I think it was Mark Delaney's words in his mission statement for the
DK part of DKIM that it lets Alice's ISP know that a message from her
from her bank actually came from her bank, even when forwarded through
her alumni association. DKIM gives source attribution that travels
with the message.

However, that source attribution has another side to it. That other
side is that at its core, one might say a DKIM signature is in a
similar moral space as the "super cookies" that some providers put
into web connections (like Verizon, who the FTC fined $1.3M). It is a
tracking thing that is put without the user's consent into their email
that can be used for identification later without their knowledge.
Worse, it's not merely a cookie that's a constant, it's a
content-specific digital signature. Shock horror.

Ouch. I really don't get the analogy between an identifier that is
placed on a user's computer and, without their knowledge, permits
tracking their browsing, and this signature (that doesn't even represent
an individual) that travels with a message.

Now of course, the counter-argument is about the semantic layer. Yeah,
syntactically, there's a resemblance, but the reason they're different
is many-fold and has to do with purpose, use, and so on.

For one, the "super cookies" are a conversation between the network
provider and an ad network that does not benefit the user in any way.
They are an *exploitation* of the user. A DKIM signature benefits us
all through that initial use case. They add to the public health of
the Internet as a whole and the email infrastructure at large. I can
mount a vigorous defense of DKIM, but I could also use DKIM in a
defense of tracking cookies. I believe I could also shoot down that
analogy.

Wandering off topic, but I'm positive the purveyors of super cookies
will cite "getting more relevant ads" as a benefit to the user. But what
does DKIM track?

I also think that we can improve DKIM in a lot of ways operationally
that further breaks whatever improper analogy there is.

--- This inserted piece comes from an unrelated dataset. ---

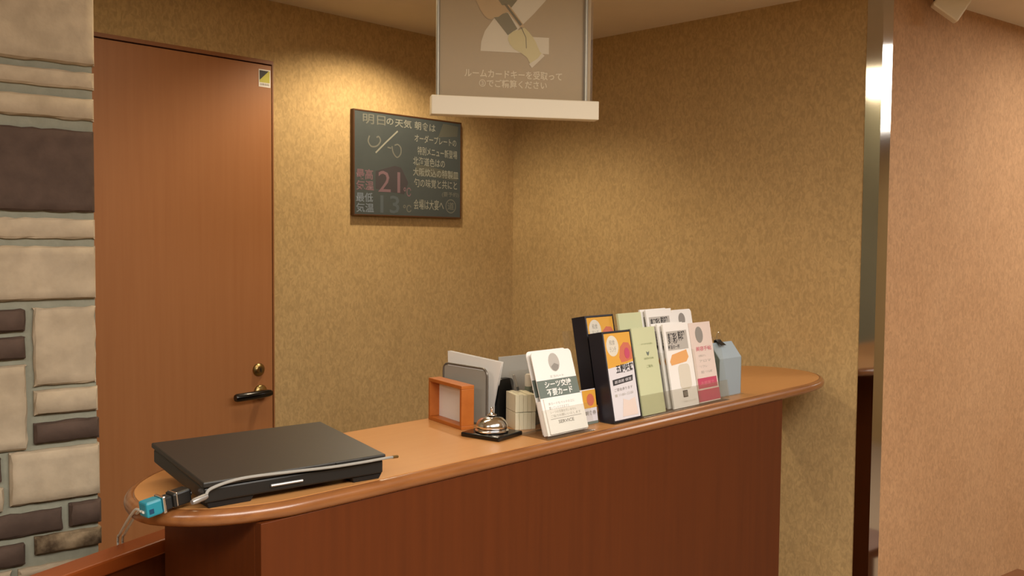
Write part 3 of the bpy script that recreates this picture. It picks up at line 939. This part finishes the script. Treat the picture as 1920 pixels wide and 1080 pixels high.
t_, w, h = door_card((1.4135, 1.2615, ZT + 0.0055), 'frontmost white door card with dark green band in the clear holder')
bm = B(); box(bm, 0.0, 0.0018, 0.001, w - 0.004, 0.0125, 0.074, 0.0006)
obj('stack_block', bm, M['white'], t_)['label'] = 'thick lower stack behind the front card'
bm = B(); box(bm, 0.006, -0.004, 0.002, w - 0.001, -0.0002, 0.077, 0.0006)
pk = obj('lower_flap', bm, M['white'], t_)
for i, s in enumerate(('本カードをベッドの上に', '置いていただきますと', 'シーツの交換を行いません')):
    text('lettering', s, M['paleink'], pk, 0.016, 0.062 - i * 0.009, 0.100 - (i == 1) * 0.02, 0.068 - i * 0.009, -0.0044)
text('lettering', 'ご協力お願いいたします', M['paleink'], pk, 0.016, 0.036, 0.112, 0.042, -0.0044)
decal('rule', rect(0.014, 0.0325, 0.112, 0.0333), M['greyink'], pk, -0.0042)
text('lettering', 'SERVICE', M['greyink'], pk, 0.036, 0.022, 0.086, 0.029, -0.0044, 0, 0.02)
door_card((1.4150, 1.2765, ZT + 0.0055), 'white door card standing behind the front one, showing at its left')

# small leaflet between the cards and the rack
sl = thing('small_leaflet', 'small orange and white leaflet leaning between the white cards and the rack', 'leaflet', (1.570, 1.300, ZT + 0.0005), (R(-9), 0, 0))
bm = B(); box(bm, 0, 0, 0, 0.056, 0.003, 0.078)
obj('card', bm, M['lilac'], sl)
decal('print_picture', rect(0.010, 0.036, 0.056, 0.076), M['yellow'], sl, -0.0002)
decal('print_food', ell(0.036, 0.054, 0.013, 0.014, 12), M['salmon'], sl, -0.0005)
text('lettering', '朝食券', M['greyink'], sl, 0.014, 0.020, 0.052, 0.030, -0.0004, 0, 0.02)
decal('rule', rect(0.0, 0.0, 0.056, 0.006), M['slate'], sl, -0.0002)

# ------------------------------------------------------------------ brochure rack, four columns in two tiers
rk = thing('brochure_rack', 'two-tier clear acrylic brochure rack standing on the counter', 'rack', (1.632, 1.262, ZT))
LB = R(-11)
RW = 0.492
bm = B(); box(bm, 0, -0.004, 0, RW, 0.120, 0.002)
obj('base', bm, M['acrylic'], rk)
bm = B(); box(bm, 0, 0.050, 0.0021, RW, 0.052, 0.034)
obj('step_riser', bm, M['acrylic'], rk)
bm = B(); box(bm, 0, 0.0521, 0.032, RW, 0.120, 0.034)
obj('step', bm, M['acrylic'], rk)
cb_, sb_ = math.cos(LB), math.sin(LB)


def lean_panel(x0, x1, yy, z0, h0, h1, th):
    bm = B()
    q = lambda x, y, h: (x, y - sb_ * h, z0 + cb_ * h)
    hexa(bm, [q(x0, yy, h0), q(x1, yy, h0), q(x1, yy + th, h0), q(x0, yy + th, h0), q(x0, yy, h1), q(x1, yy, h1), q(x1, yy + th, h1), q(x0, yy + th, h1)])
    return bm


obj('front_lip', lean_panel(0.112, RW, -0.0038, 0.0022, 0.0, 0.050, 0.0018), M['acrylic'], rk)
obj('front_lip', lean_panel(0.112, RW, 0.0525, 0.0342, 0.0, 0.050, 0.0018), M['acrylic'], rk)
obj('back_panel', lean_panel(0.0, RW, 0.116, 0.0022, 0.0, 0.20, 0.0018), M['acrylic'], rk)
for xx in (0.1155, 0.235, 0.362, RW - 0.0022):
    bm = B()
    q = lambda x, y, h: (x, y - sb_ * h, 0.0022 + cb_ * h)
    hexa(bm, [q(xx, 0.0, 0), q(xx + .0018, 0.0, 0), q(xx + .0018, 0.046, 0), q(xx, 0.046, 0), q(xx, 0.0, .14), q(xx + .0018, 0.0, .14), q(xx + .0018, 0.046, .14), q(xx, 0.046, .14)])
    obj('divider', bm, M['acrylic'], rk)


def lf_at(x, y, z_, label, group, name='leaflet'):
    return thing(name, label, 'leaflet', (x, y, z_), (LB, 0, 0), group)


G = 'leaflets in the brochure rack'
ZF, ZB = ZT + 0.0030, ZT + 0.0350


def sheet(t_, w, h, th, m, top_round=0.0):
    bm = B()
    if top_round:
        prism(bm, rrect(0, 0, w, h, top_round, 5, (0, 0, 1, 1)), 0, th, 'y')
    else:
        box(bm, 0, 0, 0, w, th, h)
    obj('paper', bm, m, t_)


# column one: black cases holding the yellow leaflets
def black_case(x, y, z_, label):
    t_ = thing('leaflet_case', label, 'leaflet holder', (x, y, z_), (LB, 0, 0), 'black leaflet cases')
    w, h, d = 0.106, 0.206, 0.040
    bm = B(); box(bm, 0, 0, 0, 0.004, d, h); obj('side', bm, M['dark_holder'], t_)
    bm = B(); box(bm, w - 0.0025, 0, 0, w, d, h); obj('side', bm, M['dark_holder'], t_)
    bm = B(); box(bm, 0.0041, d - 0.003, 0.0031, w - 0.0026, d, h); obj('back', bm, M['dark_holder'], t_)
    bm = B(); box(bm, 0.0041, 0, 0, w - 0.0026, d, 0.003); obj('bottom', bm, M['dark_holder'], t_)
    bm = B(); box(bm, 0.0041, 0.0005, h - 0.004, w - 0.0026, d - 0.0031, h); obj('top_strip', bm, M['dark_holder'], t_)
    return t_


def yellow_leaflet(x, y, z_, label):
    t_ = lf_at(x, y, z_, label, 'yellow restaurant leaflets')
    w, h = 0.096, 0.197
    sheet(t_, w, h, 0.004, M['lilac'])
    decal('print_yellow', [(0, 0.118), (0.05, 0.122), (w, 0.128), (w, h), (0, h)], M['yellow'], t_, -0.0002)
    decal('print_disc', ell(0.026, 0.168, 0.022, 0.024), M['offwhite'], t_, -0.0005)
    text('lettering', '和食', M['greyink'], t_, 0.016, 0.170, 0.036, 0.182, -0.0009)
    text('lettering', 'ランチ', M['greyink'], t_, 0.014, 0.154, 0.038, 0.166, -0.0009)
    fd = decal('print_food', [(0.046 + p[0], 0.128 + p[1]) for p in [(0.0, 0.012), (0.006, 0.0), (0.03, 0.002), (0.048, 0.006), (0.05, 0.03), (0.04, 0.044), (0.022, 0.046), (0.008, 0.036)]], M['salmon'], t_, -0.0005)
    decal('print_highlight', ell(0.076, 0.148, 0.010, 0.013, 12), M['magenta'], fd, -0.0009)
    text('lettering', '五穀味鶏', M['ink'], t_, 0.028, 0.104, 0.094, 0.124, -0.0006, 0.03, 0.02)
    hb = decal('print_bar', [(0.010, 0.078), (0.084, 0.084), (0.086, 0.097), (0.010, 0.091)], M['ink'], t_, -0.0003)
    text('lettering', '居酒屋 個室', M['lilac'], hb, 0.016, 0.0815, 0.080, 0.0885, -0.0007, 0.07)
    text('lettering', 'ご宴会承ります', M['greyink'], t_, 0.012, 0.064, 0.080, 0.071, -0.0006, 0.04)
    text('lettering', '■ 11:00~22:00', M['paleink'], t_, 0.012, 0.052, 0.080, 0.058, -0.0006, 0.04)
    decal('print_picture', [(0.03, 0.006), (0.088, 0.006), (0.084, 0.046), (0.060, 0.040), (0.040, 0.046)], M['pink_paper'], t_, -0.0003)
    return t_


black_case(1.636, 1.263, ZF, 'nearer of the two black cases, full of yellow leaflets, left end of the rack')
yellow_leaflet(1.6415, 1.2640, ZF + 0.0038, 'yellow and white leaflet in the nearer black case')
black_case(1.648, 1.3235, ZB, 'farther black case standing higher behind the first at the left of the rack')
yellow_leaflet(1.6535, 1.3245, ZB + 0.0038, 'yellow and white leaflet mostly hidden in the farther black case')


def green_leaflet(x, y, z_, label):
    t_ = lf_at(x, y, z_, label, 'pale green leaflets')
    w, h = 0.092, 0.207
    sheet(t_, w, h, 0.006, M['green_paper'])
    em = decal('emblem', [(0.048, 0.142), (0.052, 0.138), (0.056, 0.142), (0.058, 0.149), (0.052, 0.146), (0.046, 0.149)], M['slate'], t_, -0.0003)
    text('lettering', 'GREEN PLAN', M['greentext'], t_, 0.034, 0.130, 0.072, 0.1345, -0.0005)
    text('lettering', 'ご案内', M['greentext'], t_, 0.040, 0.110, 0.064, 0.117, -0.0005)
    text('lettering', 'ホテルからのお願い', M['greentext'], t_, 0.030, 0.165, 0.076, 0.169, -0.0005)
    return t_


green_leaflet(1.7510, 1.2665, ZF, 'plain pale green leaflet in the front tier of the rack')
green_leaflet(1.7560, 1.3100, ZB, 'plain pale green leaflet in the back tier of the rack')


def white_leaflet(x, y, z_, label):
    t_ = lf_at(x, y, z_, label, 'white food leaflets')
    w, h = 0.110, 0.209
    sheet(t_, w, h, 0.0045, M['white'])
    ph = decal('print_picture', rect(0.010, 0.143, 0.098, 0.190), M['paleink'], t_, -0.0002)
    text('lettering', '麺彩', M['ink'], ph, 0.014, 0.158, 0.054, 0.186, -0.0006, 0, 0.02)
    text('lettering', '料理', M['ink'], ph, 0.058, 0.164, 0.088, 0.189, -0.0006, 0, 0.03)
    text('lettering', '極旨の一杯', M['ink'], ph, 0.010, 0.146, 0.060, 0.156, -0.0006, 0, 0.02)
    decal('print_food', [(0.014, 0.106), (0.080, 0.111), (0.092, 0.122), (0.086, 0.141), (0.050, 0.136), (0.022, 0.132), (0.010, 0.116)], M['orange'], t_, -0.0003)
    decal('print_bowl', rrect(0.040, 0.044, 0.090, 0.106, 0.012, 4), M['offwhite'], t_, -0.0003)
    lg = decal('print_logo', rect(0.046, 0.024, 0.066, 0.041), M['ink'], t_, -0.0003)
    text('lettering', '回', M['paleink'], lg, 0.050, 0.027, 0.062, 0.038, -0.0007)
    text('lettering', 'ご予約はフロントまで', M['paleink'], t_, 0.040, 0.011, 0.098, 0.016, -0.0005)
    return t_


white_leaflet(1.8800, 1.2670, ZF, 'white leaflet with orange food picture, frontmost in the front tier of the rack')
white_leaflet(1.8745, 1.2800, ZF, 'white food leaflet just behind the frontmost one, edge showing at its left')
white_leaflet(1.8680, 1.2930, ZF, 'white food leaflet second behind the frontmost one, farther left')
white_leaflet(1.8860, 1.3230, ZB, 'white food leaflet at the front of the back tier of the rack')
white_leaflet(1.8800, 1.3360, ZB, 'white food leaflet rearmost in the back tier of the rack')


def pink_leaflet(x, y, z_, label):
    t_ = lf_at(x, y, z_, label, G)
    w, h = 0.100, 0.205
    sheet(t_, w, h, 0.005, M['pink_paper'])
    decal('emblem', ell(0.042, 0.173, 0.017, 0.021), M['greyink'], t_, -0.0003)
    text('lettering', '美容手帖', M['pinktext'], t_, 0.018, 0.131, 0.090, 0.143, -0.0005, 0, 0.02)
    for i, s in enumerate(('全身ほぐし', 'アロマ', 'リフレ', '足つぼ')):
        text('lettering', s, M['paleink'], t_, 0.026, 0.116 - i * 0.014, 0.060 + 0.02 * (i % 2), 0.122 - i * 0.014, -0.0005)
    p2 = decal('print_magenta', rect(0.0, 0.003, w, 0.032), M['magenta'], t_, -0.0003)
    p3 = decal('print_magenta', rect(0.006, 0.036, w - 0.006, 0.062), M['magenta'], t_, -0.0003)
    text('lettering', 'お部屋で', M['pinktext'], p3, 0.02, 0.044, 0.08, 0.054, -0.0007)
    return t_


pink_leaflet(1.9960, 1.2700, ZF, 'pinkish leaflet with magenta blocks at the right end of the rack')
lt = lf_at(2.0010, 1.3270, ZB, 'white round-cornered leaflet with a grey emblem in the back tier', G)
sheet(lt, 0.092, 0.203, 0.005, M['white'], 0.010)
decal('emblem', ell(0.044, 0.177, 0.015, 0.017), M['greyink'], lt, -0.0003)

# ------------------------------------------------------------------ pale blue card box with its binder clip
bb = thing('card_box', 'pale blue card box with a sloping top at the right end of the leaflets', 'box', (2.126, 1.298, ZT), (0, 0, R(-2)))
bw2 = 0.106
bm = B(); prism(bm, [(-0.004, 0.0), (0.040, 0.0), (0.040, 0.100), (0.028, 0.142), (-0.004, 0.102)], 0.0016, bw2 - 0.0016, 'x', 0.0006)
obj('body', bm, M['blue'], bb)
for xx in (0.0, bw2 - 0.0015):
    bm = B(); prism(bm, [(-0.0035, 0.001), (0.0395, 0.001), (0.0395, 0.100), (0.0275, 0.140), (-0.0035, 0.101)], xx, xx + 0.0015, 'x')
    obj('side_flap', bm, M['blue_side'], bb)
bm = B(); box(bm, -0.006, -0.012, 0.0, bw2 + 0.004, -0.0042, 0.0025, 0.0006)
obj('tray_lip', bm, M['acrylic'], bb)
cp = thing('binder_clip', 'small black binder clip gripping the top of the pale blue card box', 'clip', (2.164, 1.3240, ZT + 0.1435), (R(-30), 0, R(-2)))
bm = B()
prism(bm, [(-0.0135, -0.016), (-0.0115, -0.016), (-0.0030, 0.006), (0.0035, 0.006), (0.0075, -0.008), (0.0060, -0.008), (0.0022, 0.0045), (-0.0022, 0.0045)][::1], -0.011, 0.011, 'x')
obj('clip_body', bm, M['black'], cp)
for s in (-1, 1):
    bm = B()
    lp_ = [(-0.006, s * 0.003, 0.004), (-0.007, s * 0.010, 0.014), (-0.004, s * 0.014, 0.021), (0.004, s * 0.014, 0.021), (0.007, s * 0.010, 0.014), (0.006, s * 0.003, 0.004)]
    tube(bm, catmull(lp_, 4, False), 0.0008, 8)
    obj('clip_handle', bm, M['chrome'], cp, smooth=True)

We also ought
to re-examine a lot of the email infrastructure with a post-Snowden
eye, and that eye should include a post-Yahoo-scanning scandal as
well. We really should look at how much the email ecosystem as a whole
has become part of the broader surveillance structure of the Internet.

These include:

- MDAs should strip out DKIM signatures. If they did, my whole silly
comments about key sizes are moot. It means that they aren't part of
the whole permanent record of email stores and their insecurity
because of the peculiar legal status of email.

- MDAs should also be stripping Received headers and a bunch of
others. Received headers write in stone the geoposition someone was at
when they pressed send. It's a 4-space pin in the map. You can track
people in their business travels by looking through old mailing list
archives. You can see what type of computer they run, what MUA they
are using, and their upgrade patterns. All the better to spearphish
them with.

- That goes double for you, Mailman. And any other list archiver.

This reminds me of the discussion on the Shutup mailing list late last
year and earlier this year. AFAIK, that didn't end up going anywhere,
but there is much more exploitable information in Received header fields
(like IP address of the sender) than there is in DKIM signatures.

These and more are part of why email is so broken these days. It was
made for an environment when we all used terminals on timesharing
systems and things that made sense then (putting logging and debug
information into a message) do not make sense in a world of mass
surveillance. Cleaning up old messes is always hard, and this is
another one.

But anyway, back to DKIM --

The problem here -- DKIM being a super cookie -- can be handled any
number of ways. One of those is to rotate keys frequently. Really, big
ISPs like Google and Yahoo and Apple and Microsoft ought to be putting
out keys with one week of use and two weeks of life. That doesn't
solve the whole problem because there's no reason why The Internet
Archive or other entities can't just start archiving the DKIM public
keys. Moreover, even if you rotate the keys, that merely downgrades
the DKIM information from being a cryptographically authenticated
super cookie to an unauthenticated super cookie (like the ones Verizon
was using).

I don't agree. If someone is concerned about deniability of their
messages, they should be concerned about deniability of "fresh" messages
sent within the past day as well.

This isn't is a problem for DKIM to try to solve. Few enough people care
about non-repudiation of their messages to drive deployment of any
change. For the few that do, perhaps some of the more privacy-focused
email providers will provide an option not to DKIM-sign your messages.
Or they can run their own mail server :)

The real problem here is that the messages leaked in the first place,
not that we had evidence that they were genuine.